A half-hour later, Serena Williams sat down inside the spacious Interview Room No. 1, a few steps down the corridor, with its tiered seating and blonde-wooded, stately dais. She was the second person since 1968 to win an Open quarterfinal match 6-0, 6-0—a weird stat, but one Williams shared only with Martina Navratilova.
Williams was asked if she felt any compassion for Suárez Navarro in a match like that, losing so badly on the other side. It was like asking a shark if she felt any compassion for the mackerel.

“You don’t really think about it,” Williams said. “You just think about winning the points and winning the games. That’s all you think about. You don’t think about—at least, I don’t think about anything else.”
By now these demolitions have become a ritual. Williams is unbeatable when she plays and moves like she did against Suárez Navarro, so confident and controlled, powering through matches as if they’re just mild interruptions on her calendar. She turns 32 at the end of the month and the superlatives have been exhausted: best of the decade, best of the decade before that, best of her generation…maybe just best ever? Chris Evert was on ESPN calling her “the greatest women’s tennis player we have ever seen.”

Williams deflected this talk, as she often does. This is the wise move. “I feel like I am not there yet,” she said. She cited Evert, Navratilova and Steffi Graf as “ultimate icons.”
“I just am still that girl with the racket and a dream,” she said.
It was a cute line that sounded lifted from a Cameron Crowe movie. But Williams, who has seen parts of her career interrupted by injury, knows she stands in rare company. She has 16 major tournament singles victories, two behind Evert and Navratilova, six behind Graf, eight behind Margaret Court. With her sister, Venus, she has won every doubles major. She’s only missing mixed doubles wins at Australia and the French Open; she said Tuesday she’d happily team with Rafael Nadal or Roger Federer to collect those, if possible.

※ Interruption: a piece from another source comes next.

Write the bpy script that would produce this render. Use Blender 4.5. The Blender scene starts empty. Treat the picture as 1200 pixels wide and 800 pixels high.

“I obviously think about it,” she said. “I still have several years. I just feel so good physically and mentally.”
Melancholy had settled in at the Open since Roger Federer’s straight-sets surrender in the fourth round Monday; it felt as if a beloved tennis icon had aged in an instant. But here was another all-timer of all-timers—still vital, still the best. Nights like this, it seemed that Williams could win anything. Nights like this, she seemed unstoppable.
As 10 p.m. approached, a small gathering of tennis fans wandered through a U.S. Open souvenir shop not far from the entrance to Ashe. Among the customers inside was Carla Suárez Navarro, who’d played in that big stadium just a short while ago. She was with a group that included her mother, who was at the cash register paying for a large bag of gifts.
Suddenly, the staff behind the register began singing “Happy Birthday.” One of them said later they weren’t sure if they should, but they just went for it.
Happy Birthday to You…
Happy Birthday to You…
Suárez Navarro stood there in her sweatsuit, as if stunned. On a rough night, it was a great New York moment. This could not not have been the birthday Carla Suárez Navarro wanted, but she smiled. There was no shame. This happens. She was a tennis player who had run into history. She had run into Serena Williams.